The same variables that set the timeline also set the price. We break those down in what drives the cost of a commercial strip and wax job.
Excellence Janitorial Services schedules strip and wax around how your facility actually runs, across Northeastern Pennsylvania. If you want a realistic timeline for your space, call us at (800) 851-0806 for a free walk-through and estimate.
Frequently asked questions
How long does it take to strip and wax 1,000 square feet?
A 1,000 square foot open area usually takes 4 to 8 hours, which covers stripping, rinsing, and applying and drying several coats of finish. That makes it a single overnight job for most businesses. A heavily built-up floor or a space broken into small rooms pushes it toward the longer end.
How long does a strip and wax take for a large building?
A 10,000 square foot building runs about four working sessions with a two-person crew at roughly 2,500 square feet per day, or less if the contractor brings a bigger crew. Buildings above that are typically phased by zone over several nights or a weekend so part of the facility stays open. Plan it around your operating hours.
How long before you can walk on the floor after waxing?
Light foot traffic is usually fine within a few hours of the final coat, but the finish keeps curing afterward.
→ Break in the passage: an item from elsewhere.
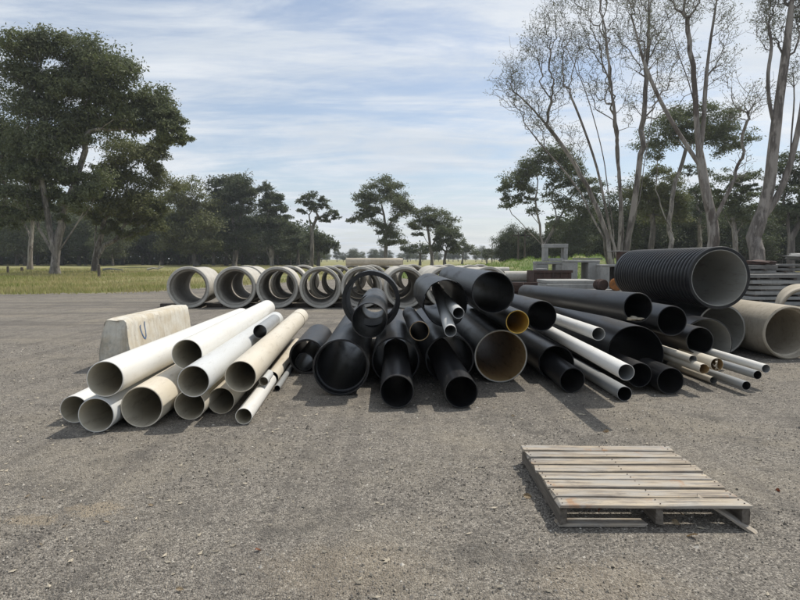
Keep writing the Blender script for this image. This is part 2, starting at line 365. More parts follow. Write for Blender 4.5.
# ------------------------------------------------------------------ ground and mound
def axis_pts(lims):
    out = []
    for a, b, n in lims: out += list(np.linspace(a, b, n, endpoint=False))
    out.append(lims[-1][1]); return np.array(out)
def build_ground():
    xs = axis_pts([(-900, -120, 12), (-120, -20, 30), (-20, 20, 80), (20, 120, 30), (120, 900, 12)])
    ys = axis_pts([(-60, 0, 8), (0, 24, 90), (24, 110, 60), (110, 1500, 24)])
    X, Y = np.meshgrid(xs, ys)
    far = np.clip((np.hypot(X, Y)-26)/30, 0, 1)
    Z = far*(0.12*np.sin(X*0.11+Y*0.05)+0.10*np.sin(Y*0.13-X*0.04+1.0)+0.05*np.sin(X*.4+2)*np.sin(Y*.31)) - 0.10*far
    Z += 0.004*np.sin(X*1.7+Y*0.8)*np.sin(Y*2.1-X*0.6) - 0.004
    V = np.stack([X, Y, Z], -1).reshape(-1, 3); nx, ny = len(xs), len(ys)
    i = np.arange((ny-1)*nx).reshape(ny-1, nx)[:, :-1].ravel()
    F = np.stack([i, i+1, i+1+nx, i+nx], -1)
    return tag(link('ground', np_mesh('ground', V, F, True), M['ground']), kind='structure')
build_ground()

def mound_h(x, y):
    return (1.55*math.exp(-((x-14)/7.5)**2-((y-50)/5.5)**2) + 0.75*math.exp(-((x-5)/6)**2-((y-54)/6)**2)
            + 0.9*math.exp(-((x-24)/8)**2-((y-52)/6)**2))*(1+0.10*math.sin(x*1.3+y)+0.07*math.sin(x*3.1-y*2)) - 0.12
def build_mound():
    xs = np.linspace(-12, 46, 90); ys = np.linspace(36, 70, 50)
    V = [(x, y, mound_h(x, y)) for y in ys for x in xs]; nx = len(xs)
    F = [(j*nx+i, j*nx+i+1, (j+1)*nx+i+1, (j+1)*nx+i) for j in range(len(ys)-1) for i in range(nx-1)]
    B = NB('mound_soil'); co = B.coord((1, 1, 1), 'World')
    B.color(B.mix(B.ramp(B.noise(co, 0.7, 6, 0.7), 0.4, 0.65), (0.10, 0.15, 0.04), (0.20, 0.20, 0.085))); B.rough(0.95)
    tag(link('grass_mound', np_mesh('grass_mound', V, F, True), B.m), kind='structure')
build_mound()

def blades(name, pts, hmin, hmax, wid, mat, label=None):
    P = np.array(pts, dtype=np.float64); n = len(P); h = RNG.uniform(hmin, hmax, n); a = RNG.uniform(0, math.pi, n)
    dx = np.cos(a)*wid*RNG.uniform(.5, 1.3, n); dy = np.sin(a)*wid; lean = RNG.normal(0, 0.3, (n, 2))*h[:, None]
    V = np.empty((n, 3, 3)); V[:, 0] = P; V[:, 1] = P; V[:, 2] = P
    V[:, 0, 0] -= dx; V[:, 0, 1] -= dy; V[:, 1, 0] += dx; V[:, 1, 1] += dy
    V[:, 2, :2] += lean; V[:, 2, 2] += h
    me = np_mesh(name, V.reshape(-1, 3), np.arange(n*3).reshape(-1, 3))
    return tag(link(name, me, mat), label, kind='stuff')
def grass_zone():
    pts = []
    while len(pts) < 74000:
        y = 28+ (random.random()**1.6)*75; x = random.uniform(-1.05, 0.35)*y
        e = grass_edge(x)
        if y > min(e, 72)+random.gauss(0, 1.1)-0.3 and math.sin(x*.9+y*.4)+math.sin(y*.7-x*.3)+random.gauss(0, 1) > -1.2: pts.append((x, y, -0.12))
    blades('meadow_grass', pts, 0.14, 0.38, 0.035, M['grass'])
    pts = []
    for _ in range(34000):
        x = random.uniform(-8, 42); y = random.uniform(40, 58); z = mound_h(x, y)
        if z > 0.02: pts.append((x, y, z-0.03))
    blades('mound_grass', pts, 0.10, 0.32, 0.03, M['grass_lush'])
grass_zone()

# ------------------------------------------------------------------ stones and chips lying on the yard
def scatter_stones():
    n = 70000
    y = 1.9+(RNG.random(n)**1.5)*9.5; x = RNG.uniform(-0.8, 0.8, n)*(y+0.6)
    s = 0.0024+0.0065*RNG.random(n)**3; s *= (0.8+0.055*y); s[::60] *= 2.1
    base = np.array([(1, 0, 0), (0, 1, 0), (-1, 0, 0), (0, -1, 0), (0, 0, 1), (0, 0, -1)], float)
    F0 = np.array([(0, 1, 4), (1, 2, 4), (2, 3, 4), (3, 0, 4)])
    V = base[None, :5].repeat(n, 0)*RNG.uniform(0.6, 1.35, (n, 5, 1)); V[:, :, 2] *= 0.75; V[:, :, 0] *= RNG.uniform(.7, 1.6, n)[:, None]
    V[:, :4, 2] -= 0.3
    a = RNG.uniform(0, 6.28, n); c, si = np.cos(a)[:, None], np.sin(a)[:, None]
    X = V[:, :, 0]*c-V[:, :, 1]*si; Y = V[:, :, 0]*si+V[:, :, 1]*c
    V = np.stack([X, Y, V[:, :, 2]], -1)*s[:, None, None]
    V[:, :, 0] += x[:, None]; V[:, :, 1] += y[:, None]; V[:, :, 2] += -0.001
    F = (np.arange(n)*5)[:, None, None]+F0[None]
    tag(link('gravel', np_mesh('gravel', V.reshape(-1, 3), F.reshape(-1, 3)), M['stone']), kind='stuff')
    # pale bark chips and straw bits
    n = 1100; y = 2.2+(RNG.random(n)**1.3)*9; x = RNG.uniform(-0.75, 0.75, n)*(y+0.5)
    L_ = RNG.uniform(0.006, 0.026, n)*(1+0.03*y); w_ = L_*RNG.uniform(0.18, 0.5, n); a = RNG.uniform(0, 6.28, n); t = RNG.uniform(0.002, 0.010, n)
    V = np.empty((n, 6, 3)); u = np.stack([np.cos(a), np.sin(a)], -1); v = np.stack([-np.sin(a), np.cos(a)], -1); c0 = np.stack([x, y], -1)
    V[:, 0, :2] = c0-u*L_[:, None]; V[:, 1, :2] = c0+v*w_[:, None]; V[:, 2, :2] = c0+u*L_[:, None]; V[:, 3, :2] = c0-v*w_[:, None]
    V[:, 0, 2] = t*1.6; V[:, 1, 2] = 0.001; V[:, 2, 2] = t; V[:, 3, 2] = 0.002; V[:, 4, :2] = c0; V[:, 4, 2] = t+0.005; V[:, 5, :2] = c0+u*L_[:, None]*.3; V[:, 5, 2] = 0.0
    F = (np.arange(n)*6)[:, None, None]+np.array([(0, 3, 4), (3, 2, 4), (2, 1, 4), (1, 0, 4)])[None]
    tag(link('bark_chips', np_mesh('bark_chips', V.reshape(-1, 3), F.reshape(-1, 3)), mat_simple('bark_chip', (0.50, 0.44, 0.34), 0.85, 0.5, 40)), kind='stuff')
scatter_stones()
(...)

Heavy traffic, rolling carts, and replacing furniture should wait 24 to 48 hours so nothing presses into a finish that is still hardening.
Why does strip and wax have to be done overnight or on a weekend?
The floor is completely out of service during the job, wet and stripped, then coated and curing. Scheduling it overnight or over a weekend keeps it off-limits while it is worked and while it cures, so there is no disruption to normal operations.
Does the condition of the floor change how long it takes?
Yes, a lot. Stripping is the most variable step. A floor with light finish strips quickly, while one with years of built-up wax can take 3 to 10 hours just to strip before any new finish goes down. Floors that are maintained on a regular cycle take less time each round.